Todos sabemos la desesperación que nos invade al no recordar un nombre,
una cara, un acontecimiento, que debiéramos poder evocar. Parece que todo se
detuviera hasta poder resolver el caso (¿quién es el propietario de ese rostro?);
no nos quedamos tranquilos hasta poder develar el enigma porque -tal como
afirma Álvaro Cunqueiro- “(…) nada desasosiega como el no recordar”. Cabe agregar
que la cuestión no sólo tiene que ver con reconocer a los otros sino a uno mismo
ya que, en el decir de Ángel Gabilondo, “(…) de una u otra manera al despertarnos siempre necesitamos reconocernos”.
Así pues, la memoria es un
recurso de primera necesidad para la vida y aún más en el caso de escritores
que pasan su existencia vinculando sucesos, creando historias, requiriendo ubicar
citas de otros autores, etc. Tal vez sea por ello que J.M. Coetzee confiesa su
tormento ante la sola posibilidad de perder su lucidez, sus facultades mentales.

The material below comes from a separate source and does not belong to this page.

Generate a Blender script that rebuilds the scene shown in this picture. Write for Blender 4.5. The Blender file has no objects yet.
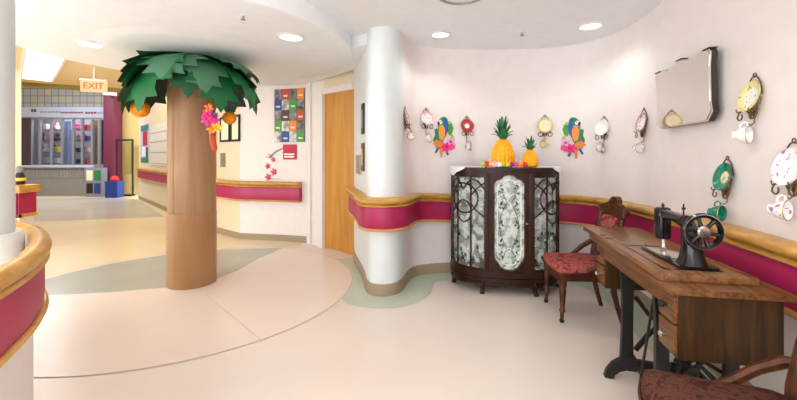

“Me vigilo a mí mismo con ojos de águila, en busca de la primera señal de que,
a medida que se termina mi septuagésima década en el mundo, estoy perdiendo la
cabeza. Todavía no se han presentado señales, por lo menos ninguna que yo
reconozca como señal.”
Ahora bien, hay quienes la
tendrán muy difícil para descubrir estas primeras señales, porque han vivido
con ellas desde siempre; son los desmemoriados crónicos. Guillermo Sheridan,
quien se asume como uno de estos casos, narra su experiencia.
Según
el Dr. Johnson "hay una maligna tendencia que supone que decae el
intelecto de los viejos. Si un hombre de mediana edad no recuerda dónde dejó el
sombrero no pasa nada; pero si lo hace un viejo...". Yo no tengo ese
problema. Siempre sé dónde dejé los sombreros: en el olvido.
Bajo
los cuatro pisos de mi edificio y al llegar al carro advierto que olvidé las
llaves. Subo, pero no recuerdo dónde las dejé. En eso suena el teléfono:
"Soy Menchaca", dice una voz que me pregunta si daré la conferencia.

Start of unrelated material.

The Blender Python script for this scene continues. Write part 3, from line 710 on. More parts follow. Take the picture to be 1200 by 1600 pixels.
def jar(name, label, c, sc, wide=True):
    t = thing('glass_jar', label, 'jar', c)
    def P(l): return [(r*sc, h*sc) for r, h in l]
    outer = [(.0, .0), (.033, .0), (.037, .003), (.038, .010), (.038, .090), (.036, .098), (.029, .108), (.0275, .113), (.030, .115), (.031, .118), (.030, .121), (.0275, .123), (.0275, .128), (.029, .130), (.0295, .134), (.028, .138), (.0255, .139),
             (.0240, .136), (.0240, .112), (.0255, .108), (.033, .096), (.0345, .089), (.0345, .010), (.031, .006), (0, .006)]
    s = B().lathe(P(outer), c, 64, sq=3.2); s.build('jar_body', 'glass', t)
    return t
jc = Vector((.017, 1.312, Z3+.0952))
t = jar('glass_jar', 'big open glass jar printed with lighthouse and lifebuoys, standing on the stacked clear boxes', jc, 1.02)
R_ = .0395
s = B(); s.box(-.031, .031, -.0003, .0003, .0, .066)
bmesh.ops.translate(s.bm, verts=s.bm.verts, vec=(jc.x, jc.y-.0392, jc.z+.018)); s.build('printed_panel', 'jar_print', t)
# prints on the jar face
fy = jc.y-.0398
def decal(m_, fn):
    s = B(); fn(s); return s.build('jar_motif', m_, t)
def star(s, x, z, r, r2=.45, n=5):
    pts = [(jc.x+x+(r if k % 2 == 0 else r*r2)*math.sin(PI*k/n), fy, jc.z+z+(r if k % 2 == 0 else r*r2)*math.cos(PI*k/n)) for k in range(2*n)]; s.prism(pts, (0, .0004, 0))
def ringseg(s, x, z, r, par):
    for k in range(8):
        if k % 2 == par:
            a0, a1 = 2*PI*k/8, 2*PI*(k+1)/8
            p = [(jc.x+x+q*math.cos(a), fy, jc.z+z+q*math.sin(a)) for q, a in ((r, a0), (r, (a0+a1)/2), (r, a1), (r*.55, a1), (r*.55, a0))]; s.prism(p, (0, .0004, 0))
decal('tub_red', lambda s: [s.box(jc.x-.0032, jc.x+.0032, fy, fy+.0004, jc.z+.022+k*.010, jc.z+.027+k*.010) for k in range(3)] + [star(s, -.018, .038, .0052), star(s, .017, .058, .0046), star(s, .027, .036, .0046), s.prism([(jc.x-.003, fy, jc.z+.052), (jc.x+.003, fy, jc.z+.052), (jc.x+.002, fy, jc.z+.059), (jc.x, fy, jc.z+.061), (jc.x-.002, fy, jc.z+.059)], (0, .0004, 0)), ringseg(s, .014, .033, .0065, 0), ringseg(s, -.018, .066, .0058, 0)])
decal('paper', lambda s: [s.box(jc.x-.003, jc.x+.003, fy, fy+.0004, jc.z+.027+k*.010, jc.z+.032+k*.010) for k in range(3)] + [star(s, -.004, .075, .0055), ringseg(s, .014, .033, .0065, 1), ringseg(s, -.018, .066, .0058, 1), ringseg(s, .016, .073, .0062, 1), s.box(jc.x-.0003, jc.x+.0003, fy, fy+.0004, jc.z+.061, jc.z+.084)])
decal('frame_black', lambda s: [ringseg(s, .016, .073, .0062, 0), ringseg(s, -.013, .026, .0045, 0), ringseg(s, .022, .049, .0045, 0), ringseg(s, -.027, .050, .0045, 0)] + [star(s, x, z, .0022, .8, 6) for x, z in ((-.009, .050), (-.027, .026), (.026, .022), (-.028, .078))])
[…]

No recuerdo quién es Menchaca, pero por puro instinto de preservación digo que
no. Menchaca insiste; le pido que me llame mañana con la esperanza de que
olvide hacerlo. Por culpa de la llamada, olvido a qué subí y vuelvo a bajar las
escaleras. Opto por tomar un taxi. Ya adentro, olvido a dónde quería ir. Es un
hecho: la única memoria que me queda es la involuntaria.
En
algún sitio (que no recuerdo) leí que una manera de recordar los nombres de las
personas es asociándolos a sus peculiaridades físicas. Si el tipo se llama
Mauricio y tiene cara de gato hay que rebautizarlo “Miauricio”. Al encontrarlo
razonaré así: tiene cara de gato, los gatos hacen miau, ergo se llama Mauricio.
Cuando me encuentro a Mauricio no sólo debo recordar su nombre, sino la
mnemotecnia que inventé para no olvidarlo. Como viene de muy mal humor le digo León,
y se pone aún peor. (…)
¿Quién
fue quien dijo “El único apellido que recuerdo es Alzheimer”? Lo he olvidado (y
no importa: seguramente él también). (…) La cosa es que ya pertenezco a la
categoría de personas que inventó Tomás Segovia: la de quienes, cuando se ponen
a evocar el pasado, dicen: “¿Te acuerdas de cuando nos acordábamos?”.
Para concluir
aludamos a Federico Fellini quien –citado por Ángeles Mastretta- relata una
situación muy especial en cuanto al tema que nos ocupa.
En alguna parte leí que d’Annunzio, ya muy viejo, fue llevado a la
representación de una de sus tragedias. El espectáculo era en su honor, todas
las autoridades estaban presentes, todo el beau
monde. Sentado en la primera fila, d’Annunzio no paraba de reír,
interrumpía a los actores, los insultaba, quería saber quién era el autor de
esa pésima obra.
No vaya a suponerse que se
trata de un caso aislado. Sin llegar al extremo de d’Annunzio, son muchos
quienes critican con vehemencia aquello que ellos mismos han creado.